━━━ RECORDED DATA

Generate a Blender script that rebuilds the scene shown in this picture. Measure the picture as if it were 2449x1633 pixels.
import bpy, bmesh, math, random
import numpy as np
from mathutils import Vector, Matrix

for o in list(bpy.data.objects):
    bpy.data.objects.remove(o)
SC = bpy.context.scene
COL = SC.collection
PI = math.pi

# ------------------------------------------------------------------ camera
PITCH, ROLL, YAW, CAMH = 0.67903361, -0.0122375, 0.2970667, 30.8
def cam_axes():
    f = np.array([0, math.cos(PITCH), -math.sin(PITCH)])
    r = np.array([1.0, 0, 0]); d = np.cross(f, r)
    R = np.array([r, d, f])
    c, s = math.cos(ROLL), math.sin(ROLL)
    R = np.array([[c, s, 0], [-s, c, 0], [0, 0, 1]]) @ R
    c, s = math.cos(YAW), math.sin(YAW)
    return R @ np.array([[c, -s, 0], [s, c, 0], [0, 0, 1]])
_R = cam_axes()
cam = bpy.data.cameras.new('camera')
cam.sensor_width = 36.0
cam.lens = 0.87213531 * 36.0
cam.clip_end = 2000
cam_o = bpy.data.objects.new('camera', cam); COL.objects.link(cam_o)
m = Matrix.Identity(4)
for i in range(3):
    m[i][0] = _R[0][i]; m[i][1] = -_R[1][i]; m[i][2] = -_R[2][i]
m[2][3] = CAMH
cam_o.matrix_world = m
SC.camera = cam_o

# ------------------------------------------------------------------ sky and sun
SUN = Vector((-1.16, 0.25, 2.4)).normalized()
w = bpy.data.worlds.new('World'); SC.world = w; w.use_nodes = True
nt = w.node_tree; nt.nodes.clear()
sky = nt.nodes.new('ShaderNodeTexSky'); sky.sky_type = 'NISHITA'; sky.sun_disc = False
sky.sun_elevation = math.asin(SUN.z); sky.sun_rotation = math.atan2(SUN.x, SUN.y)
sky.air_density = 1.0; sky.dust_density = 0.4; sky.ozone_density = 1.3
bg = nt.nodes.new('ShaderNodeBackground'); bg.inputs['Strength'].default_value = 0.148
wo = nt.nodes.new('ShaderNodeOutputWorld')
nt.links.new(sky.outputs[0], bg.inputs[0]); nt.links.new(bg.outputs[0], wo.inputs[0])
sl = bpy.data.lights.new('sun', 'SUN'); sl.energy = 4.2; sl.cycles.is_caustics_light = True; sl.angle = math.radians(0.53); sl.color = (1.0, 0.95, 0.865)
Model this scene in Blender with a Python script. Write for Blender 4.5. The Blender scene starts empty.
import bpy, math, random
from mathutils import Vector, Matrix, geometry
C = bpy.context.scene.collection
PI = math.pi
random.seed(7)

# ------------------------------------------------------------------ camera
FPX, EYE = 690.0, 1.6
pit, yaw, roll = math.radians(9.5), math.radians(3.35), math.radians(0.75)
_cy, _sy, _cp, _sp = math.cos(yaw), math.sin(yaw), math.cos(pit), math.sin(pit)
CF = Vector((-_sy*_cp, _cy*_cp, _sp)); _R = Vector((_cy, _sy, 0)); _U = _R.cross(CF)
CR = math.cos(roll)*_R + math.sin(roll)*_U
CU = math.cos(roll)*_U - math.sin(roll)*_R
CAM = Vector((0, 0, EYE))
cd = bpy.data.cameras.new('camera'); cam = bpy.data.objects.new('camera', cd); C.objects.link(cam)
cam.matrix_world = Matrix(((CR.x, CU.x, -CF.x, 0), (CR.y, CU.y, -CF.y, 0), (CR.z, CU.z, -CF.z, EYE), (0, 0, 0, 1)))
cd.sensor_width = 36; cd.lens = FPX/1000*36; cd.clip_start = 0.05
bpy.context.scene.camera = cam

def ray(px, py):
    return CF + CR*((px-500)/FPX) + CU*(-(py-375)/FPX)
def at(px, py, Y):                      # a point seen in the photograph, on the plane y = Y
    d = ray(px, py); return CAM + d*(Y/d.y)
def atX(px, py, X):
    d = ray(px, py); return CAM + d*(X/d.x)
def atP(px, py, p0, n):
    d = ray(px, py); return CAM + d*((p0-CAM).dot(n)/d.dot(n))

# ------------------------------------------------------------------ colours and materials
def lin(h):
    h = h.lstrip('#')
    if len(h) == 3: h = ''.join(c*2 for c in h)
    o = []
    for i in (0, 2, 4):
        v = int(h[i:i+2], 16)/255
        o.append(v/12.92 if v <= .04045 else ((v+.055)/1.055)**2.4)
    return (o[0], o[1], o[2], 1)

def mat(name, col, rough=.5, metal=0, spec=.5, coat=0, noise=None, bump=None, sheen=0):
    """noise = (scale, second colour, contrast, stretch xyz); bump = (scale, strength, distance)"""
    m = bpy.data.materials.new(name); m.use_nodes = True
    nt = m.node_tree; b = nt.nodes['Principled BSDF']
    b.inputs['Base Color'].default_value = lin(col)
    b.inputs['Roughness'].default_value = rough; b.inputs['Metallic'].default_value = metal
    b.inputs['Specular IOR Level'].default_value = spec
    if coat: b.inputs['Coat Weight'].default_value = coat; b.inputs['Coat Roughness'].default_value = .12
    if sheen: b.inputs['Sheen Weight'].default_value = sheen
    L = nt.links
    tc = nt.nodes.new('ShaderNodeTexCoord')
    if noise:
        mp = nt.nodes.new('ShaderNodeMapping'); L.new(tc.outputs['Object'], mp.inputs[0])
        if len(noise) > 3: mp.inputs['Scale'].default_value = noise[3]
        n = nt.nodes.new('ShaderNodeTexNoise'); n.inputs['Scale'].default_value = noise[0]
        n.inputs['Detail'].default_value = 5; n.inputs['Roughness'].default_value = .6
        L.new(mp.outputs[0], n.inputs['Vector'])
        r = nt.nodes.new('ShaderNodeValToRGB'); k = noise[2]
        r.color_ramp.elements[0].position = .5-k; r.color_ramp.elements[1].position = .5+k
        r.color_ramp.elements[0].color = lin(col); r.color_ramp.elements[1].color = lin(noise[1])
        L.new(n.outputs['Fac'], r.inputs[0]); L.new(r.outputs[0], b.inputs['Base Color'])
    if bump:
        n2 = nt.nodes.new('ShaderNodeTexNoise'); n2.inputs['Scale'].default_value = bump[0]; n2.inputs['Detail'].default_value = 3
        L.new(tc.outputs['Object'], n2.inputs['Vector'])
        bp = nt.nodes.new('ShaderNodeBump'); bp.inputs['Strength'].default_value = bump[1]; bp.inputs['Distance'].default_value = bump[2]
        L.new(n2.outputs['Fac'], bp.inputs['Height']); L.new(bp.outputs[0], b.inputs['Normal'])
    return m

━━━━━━

Reproduce each line from the records that contains the word "script".

Generate a Blender script that rebuilds the scene shown in this picture. Measure the picture as if it were 2449x1633 pixels.
Model this scene in Blender with a Python script. Write for Blender 4.5. The Blender scene starts empty.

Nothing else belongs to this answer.